» The exercise: Quote exactly the lines spanning from the top of the data below to the line that contains "left_boards(-1.0, 1.2115, 0.2665, 0.868, 0.0105", including both.

** begin **

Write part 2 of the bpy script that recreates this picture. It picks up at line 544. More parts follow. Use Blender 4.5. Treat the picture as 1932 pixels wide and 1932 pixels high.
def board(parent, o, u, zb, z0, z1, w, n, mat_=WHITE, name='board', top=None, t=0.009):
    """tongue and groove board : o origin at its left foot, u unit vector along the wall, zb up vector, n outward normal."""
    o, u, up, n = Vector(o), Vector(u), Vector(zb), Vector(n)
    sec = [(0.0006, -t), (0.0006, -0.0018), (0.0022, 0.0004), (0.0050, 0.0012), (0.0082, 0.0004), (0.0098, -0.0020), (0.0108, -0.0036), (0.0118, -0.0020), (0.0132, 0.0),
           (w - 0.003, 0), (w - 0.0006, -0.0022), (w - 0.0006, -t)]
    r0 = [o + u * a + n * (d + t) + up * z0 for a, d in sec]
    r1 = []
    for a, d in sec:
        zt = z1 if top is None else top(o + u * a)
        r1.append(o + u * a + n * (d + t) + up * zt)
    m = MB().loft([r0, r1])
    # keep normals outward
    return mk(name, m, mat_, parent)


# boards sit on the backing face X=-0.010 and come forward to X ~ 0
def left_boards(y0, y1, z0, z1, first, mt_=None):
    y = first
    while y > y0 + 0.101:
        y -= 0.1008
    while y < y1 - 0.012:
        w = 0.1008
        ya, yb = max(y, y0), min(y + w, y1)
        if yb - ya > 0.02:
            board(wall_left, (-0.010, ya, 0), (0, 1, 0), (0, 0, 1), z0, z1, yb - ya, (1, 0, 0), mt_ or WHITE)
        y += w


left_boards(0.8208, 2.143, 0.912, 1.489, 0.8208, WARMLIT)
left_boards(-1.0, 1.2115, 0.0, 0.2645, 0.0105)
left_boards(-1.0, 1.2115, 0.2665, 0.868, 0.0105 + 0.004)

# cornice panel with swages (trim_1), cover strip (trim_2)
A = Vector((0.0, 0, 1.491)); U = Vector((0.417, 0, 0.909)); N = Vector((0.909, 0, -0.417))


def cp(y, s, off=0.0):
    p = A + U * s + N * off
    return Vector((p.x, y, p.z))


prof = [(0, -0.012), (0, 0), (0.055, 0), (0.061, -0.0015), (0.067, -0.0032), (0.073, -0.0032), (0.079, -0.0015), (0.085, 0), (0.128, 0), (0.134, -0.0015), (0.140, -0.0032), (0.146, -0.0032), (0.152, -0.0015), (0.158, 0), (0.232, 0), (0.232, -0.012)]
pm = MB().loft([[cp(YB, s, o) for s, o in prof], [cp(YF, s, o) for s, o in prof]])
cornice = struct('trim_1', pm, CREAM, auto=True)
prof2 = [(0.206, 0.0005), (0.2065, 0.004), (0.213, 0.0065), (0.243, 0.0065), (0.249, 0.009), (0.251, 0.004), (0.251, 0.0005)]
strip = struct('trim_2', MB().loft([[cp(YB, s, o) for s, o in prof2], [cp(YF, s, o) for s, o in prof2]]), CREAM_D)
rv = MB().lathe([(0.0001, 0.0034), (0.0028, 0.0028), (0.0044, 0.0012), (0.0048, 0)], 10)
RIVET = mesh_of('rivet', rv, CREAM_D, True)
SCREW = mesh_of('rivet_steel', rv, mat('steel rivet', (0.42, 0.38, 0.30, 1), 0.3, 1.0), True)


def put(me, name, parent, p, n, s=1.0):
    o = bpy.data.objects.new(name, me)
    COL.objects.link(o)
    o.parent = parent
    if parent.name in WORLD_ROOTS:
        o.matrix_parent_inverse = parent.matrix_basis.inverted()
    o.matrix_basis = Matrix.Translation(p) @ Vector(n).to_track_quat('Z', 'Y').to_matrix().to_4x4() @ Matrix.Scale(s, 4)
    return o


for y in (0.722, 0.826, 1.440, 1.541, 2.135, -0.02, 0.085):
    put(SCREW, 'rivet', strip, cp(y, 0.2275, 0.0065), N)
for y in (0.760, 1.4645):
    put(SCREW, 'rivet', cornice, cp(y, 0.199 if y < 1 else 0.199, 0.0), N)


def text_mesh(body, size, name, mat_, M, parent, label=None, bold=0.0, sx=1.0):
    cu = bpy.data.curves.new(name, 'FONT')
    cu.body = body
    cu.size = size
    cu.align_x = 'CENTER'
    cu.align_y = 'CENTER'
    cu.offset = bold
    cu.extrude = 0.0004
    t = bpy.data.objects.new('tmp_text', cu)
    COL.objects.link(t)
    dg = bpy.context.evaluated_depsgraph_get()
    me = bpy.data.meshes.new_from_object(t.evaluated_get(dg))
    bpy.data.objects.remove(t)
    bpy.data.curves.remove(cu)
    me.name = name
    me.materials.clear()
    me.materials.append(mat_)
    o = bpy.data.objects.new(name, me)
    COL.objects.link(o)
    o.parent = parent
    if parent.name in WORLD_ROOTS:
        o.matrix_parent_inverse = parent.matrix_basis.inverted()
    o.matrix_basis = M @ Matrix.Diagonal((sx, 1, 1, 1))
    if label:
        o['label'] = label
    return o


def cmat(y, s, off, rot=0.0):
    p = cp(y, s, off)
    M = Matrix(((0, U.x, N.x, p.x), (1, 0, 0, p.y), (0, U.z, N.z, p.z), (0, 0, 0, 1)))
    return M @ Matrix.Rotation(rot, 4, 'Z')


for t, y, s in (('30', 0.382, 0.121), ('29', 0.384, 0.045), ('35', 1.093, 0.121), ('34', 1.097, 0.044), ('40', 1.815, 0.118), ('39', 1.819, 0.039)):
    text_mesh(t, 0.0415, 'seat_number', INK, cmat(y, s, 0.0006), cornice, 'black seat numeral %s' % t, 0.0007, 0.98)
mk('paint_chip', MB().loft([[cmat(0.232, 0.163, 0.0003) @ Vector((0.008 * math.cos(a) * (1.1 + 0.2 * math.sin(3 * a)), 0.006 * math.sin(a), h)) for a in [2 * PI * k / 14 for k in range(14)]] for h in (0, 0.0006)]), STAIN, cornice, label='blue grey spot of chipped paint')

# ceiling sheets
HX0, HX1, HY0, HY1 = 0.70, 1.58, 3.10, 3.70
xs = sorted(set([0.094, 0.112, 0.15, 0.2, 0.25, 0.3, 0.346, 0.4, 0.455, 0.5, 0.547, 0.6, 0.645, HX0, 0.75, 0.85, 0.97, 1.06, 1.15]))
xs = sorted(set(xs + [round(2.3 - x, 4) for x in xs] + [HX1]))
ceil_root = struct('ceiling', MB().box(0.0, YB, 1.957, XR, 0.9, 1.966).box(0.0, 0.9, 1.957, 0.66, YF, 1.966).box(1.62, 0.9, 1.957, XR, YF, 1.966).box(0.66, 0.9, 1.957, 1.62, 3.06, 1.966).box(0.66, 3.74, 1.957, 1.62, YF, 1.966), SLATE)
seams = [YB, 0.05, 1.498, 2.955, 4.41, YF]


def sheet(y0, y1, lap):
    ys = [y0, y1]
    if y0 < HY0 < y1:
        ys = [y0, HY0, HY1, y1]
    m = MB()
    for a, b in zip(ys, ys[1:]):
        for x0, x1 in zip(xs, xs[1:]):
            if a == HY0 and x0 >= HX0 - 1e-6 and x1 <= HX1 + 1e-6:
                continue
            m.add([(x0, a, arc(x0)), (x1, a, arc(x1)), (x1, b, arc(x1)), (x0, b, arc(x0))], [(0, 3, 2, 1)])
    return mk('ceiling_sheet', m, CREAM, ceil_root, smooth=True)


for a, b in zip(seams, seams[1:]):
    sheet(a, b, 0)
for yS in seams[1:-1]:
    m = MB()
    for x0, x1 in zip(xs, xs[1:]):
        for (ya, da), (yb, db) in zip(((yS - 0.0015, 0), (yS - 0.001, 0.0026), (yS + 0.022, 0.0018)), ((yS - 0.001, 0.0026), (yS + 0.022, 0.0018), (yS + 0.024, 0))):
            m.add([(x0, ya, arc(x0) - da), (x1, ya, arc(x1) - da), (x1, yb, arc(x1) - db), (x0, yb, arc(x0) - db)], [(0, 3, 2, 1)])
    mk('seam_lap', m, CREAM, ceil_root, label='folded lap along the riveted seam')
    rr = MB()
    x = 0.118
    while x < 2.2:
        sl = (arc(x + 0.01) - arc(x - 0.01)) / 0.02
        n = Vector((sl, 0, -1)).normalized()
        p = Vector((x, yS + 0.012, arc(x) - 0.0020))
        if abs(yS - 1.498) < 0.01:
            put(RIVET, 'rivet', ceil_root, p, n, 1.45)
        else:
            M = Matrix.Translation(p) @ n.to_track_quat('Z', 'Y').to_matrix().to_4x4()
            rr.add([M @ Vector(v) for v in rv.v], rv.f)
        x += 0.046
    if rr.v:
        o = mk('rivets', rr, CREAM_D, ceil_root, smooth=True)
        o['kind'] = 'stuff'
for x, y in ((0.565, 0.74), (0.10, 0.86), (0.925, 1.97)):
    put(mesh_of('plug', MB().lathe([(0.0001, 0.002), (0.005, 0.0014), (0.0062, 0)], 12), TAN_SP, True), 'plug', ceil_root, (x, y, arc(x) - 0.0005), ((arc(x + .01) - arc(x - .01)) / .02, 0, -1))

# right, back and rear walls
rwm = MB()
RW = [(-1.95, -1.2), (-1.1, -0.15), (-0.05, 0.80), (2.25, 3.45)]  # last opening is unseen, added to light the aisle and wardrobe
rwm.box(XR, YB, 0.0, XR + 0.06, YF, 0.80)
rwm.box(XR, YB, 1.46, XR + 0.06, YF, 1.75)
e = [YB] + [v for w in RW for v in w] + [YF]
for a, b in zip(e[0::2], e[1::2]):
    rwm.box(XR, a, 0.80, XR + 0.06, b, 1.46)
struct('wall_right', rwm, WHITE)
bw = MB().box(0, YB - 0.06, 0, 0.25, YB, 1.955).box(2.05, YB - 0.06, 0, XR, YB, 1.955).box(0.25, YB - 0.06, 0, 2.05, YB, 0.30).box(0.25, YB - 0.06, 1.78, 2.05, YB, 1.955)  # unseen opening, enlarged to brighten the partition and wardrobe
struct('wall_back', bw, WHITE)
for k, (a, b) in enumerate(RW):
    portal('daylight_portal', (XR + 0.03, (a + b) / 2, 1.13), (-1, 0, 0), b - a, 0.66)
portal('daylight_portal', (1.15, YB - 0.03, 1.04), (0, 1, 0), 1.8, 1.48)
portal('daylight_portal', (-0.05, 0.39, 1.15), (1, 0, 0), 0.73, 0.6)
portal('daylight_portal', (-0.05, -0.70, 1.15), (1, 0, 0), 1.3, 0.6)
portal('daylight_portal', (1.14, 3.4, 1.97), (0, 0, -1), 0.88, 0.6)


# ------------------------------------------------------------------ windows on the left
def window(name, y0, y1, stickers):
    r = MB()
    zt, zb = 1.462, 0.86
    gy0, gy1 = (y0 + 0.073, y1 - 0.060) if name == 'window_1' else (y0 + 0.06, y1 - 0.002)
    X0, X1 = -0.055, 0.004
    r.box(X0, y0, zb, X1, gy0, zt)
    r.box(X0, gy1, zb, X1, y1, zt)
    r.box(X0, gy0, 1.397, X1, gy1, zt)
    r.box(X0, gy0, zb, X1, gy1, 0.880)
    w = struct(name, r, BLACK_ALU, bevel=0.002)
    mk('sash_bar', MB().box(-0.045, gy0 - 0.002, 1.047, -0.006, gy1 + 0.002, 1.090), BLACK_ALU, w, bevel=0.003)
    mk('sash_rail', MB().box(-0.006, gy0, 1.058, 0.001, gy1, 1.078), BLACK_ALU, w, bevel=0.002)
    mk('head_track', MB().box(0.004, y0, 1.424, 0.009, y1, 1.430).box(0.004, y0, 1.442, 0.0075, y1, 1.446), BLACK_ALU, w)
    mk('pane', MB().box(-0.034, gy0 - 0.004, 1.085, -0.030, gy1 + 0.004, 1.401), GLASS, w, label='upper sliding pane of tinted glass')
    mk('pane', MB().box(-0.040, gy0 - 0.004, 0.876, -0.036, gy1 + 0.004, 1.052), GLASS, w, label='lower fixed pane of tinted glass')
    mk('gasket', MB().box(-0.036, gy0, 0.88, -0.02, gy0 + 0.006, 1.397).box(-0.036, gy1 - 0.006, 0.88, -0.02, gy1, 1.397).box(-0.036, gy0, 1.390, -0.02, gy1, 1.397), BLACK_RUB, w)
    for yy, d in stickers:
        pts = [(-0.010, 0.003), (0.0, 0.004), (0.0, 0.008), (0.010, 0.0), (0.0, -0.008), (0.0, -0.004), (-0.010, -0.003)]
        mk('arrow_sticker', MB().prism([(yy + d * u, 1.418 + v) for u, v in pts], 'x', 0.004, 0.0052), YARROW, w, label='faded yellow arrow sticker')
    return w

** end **

» Answer for the task:
Write part 2 of the bpy script that recreates this picture. It picks up at line 544. More parts follow. Use Blender 4.5. Treat the picture as 1932 pixels wide and 1932 pixels high.
def board(parent, o, u, zb, z0, z1, w, n, mat_=WHITE, name='board', top=None, t=0.009):
    """tongue and groove board : o origin at its left foot, u unit vector along the wall, zb up vector, n outward normal."""
    o, u, up, n = Vector(o), Vector(u), Vector(zb), Vector(n)
    sec = [(0.0006, -t), (0.0006, -0.0018), (0.0022, 0.0004), (0.0050, 0.0012), (0.0082, 0.0004), (0.0098, -0.0020), (0.0108, -0.0036), (0.0118, -0.0020), (0.0132, 0.0),
           (w - 0.003, 0), (w - 0.0006, -0.0022), (w - 0.0006, -t)]
    r0 = [o + u * a + n * (d + t) + up * z0 for a, d in sec]
    r1 = []
    for a, d in sec:
        zt = z1 if top is None else top(o + u * a)
        r1.append(o + u * a + n * (d + t) + up * zt)
    m = MB().loft([r0, r1])
    # keep normals outward
    return mk(name, m, mat_, parent)


# boards sit on the backing face X=-0.010 and come forward to X ~ 0
def left_boards(y0, y1, z0, z1, first, mt_=None):
    y = first
    while y > y0 + 0.101:
        y -= 0.1008
    while y < y1 - 0.012:
        w = 0.1008
        ya, yb = max(y, y0), min(y + w, y1)
        if yb - ya > 0.02:
            board(wall_left, (-0.010, ya, 0), (0, 1, 0), (0, 0, 1), z0, z1, yb - ya, (1, 0, 0), mt_ or WHITE)
        y += w


left_boards(0.8208, 2.143, 0.912, 1.489, 0.8208, WARMLIT)
left_boards(-1.0, 1.2115, 0.0, 0.2645, 0.0105)
left_boards(-1.0, 1.2115, 0.2665, 0.868, 0.0105 + 0.004)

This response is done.